Mi experiencia trabajando con países de Europa oriental me enseño a respetar la historia. La simbología, el idioma son temas centrales para diferenciarse. A veces exagerados, a veces fruto de una construcción. Los rusos pagaron un precio gigantesco para derrotar el fascismo en la Segunda Guerra. Ellos no se permiten olvidarlo. La pequeña Moldova, aledaña a Ucrania, resiente de los rusos a los que considera ajenos, dominantes aunque una proporción no despreciable de su gente son ruso-parlantes. Moldova tampoco escapa a los recuerdos trágicos. En el Pogrom de Chișinău de 1903 perecieron muchos Judíos víctimas de la criminalidad humana. Anatol, historiador de Moldova, me contó cada detalle tal como se los había relatado su padre.

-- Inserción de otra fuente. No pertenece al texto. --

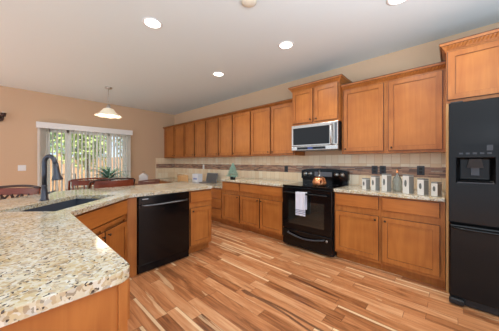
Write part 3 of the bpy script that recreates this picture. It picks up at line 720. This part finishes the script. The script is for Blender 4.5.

Ucrania como Polonia, hizo de las minorías las culpables de las miserias cotidianas. Algo que llegó a proporciones escalofriantes durante el nazismo y en algunos casos hasta tiempo después. No escasearon los colaboracionistas locales del nazismo. Uno de ellos, Stephen Bandera, goza el privilegio histórico de haber sido consagrado héroe de Ucrania hace unos pocos años. Los seguidores de Banderas son hoy miembros regulares del ejército oficial de Ucrania. Paradoja de un país cuyo Presidente es de origen Judío.
En ese contexto descifrar el horrendo conflicto entre Rusia y Ucrania parece complicado. Es como si Argentina invadiera a Uruguay o Bolivia. ¿Se imaginan lo horrible que sería? En Rusia viven muchos Ucranianos; abundan las parejas mixtas. Llamarlas mixtas, mezcladas, suena estúpido. Todos somos mezcla por fortuna. Confluyen en este conflicto cuestiones de seguridad, algo legítimas en este mundo de amenazas, con peleas lingüísticas, con intereses. Los más extremistas también afloran y aveces toman la delantera.
Cuando uno hace el inventario de las cosas no puede sino preguntarse que podemos hacer los honestos testigos en este mundo de infortunio. Diría que nos queda la reflexión, el inconfiscable pensamiento, la sabiduría para advertir que aquí no hay santos, la necesidad de borrar caricaturas reseteadas. Si somos conscientes de que la verdad está condicionada, quizás recorreremos la noble tarea de rescatar la especie!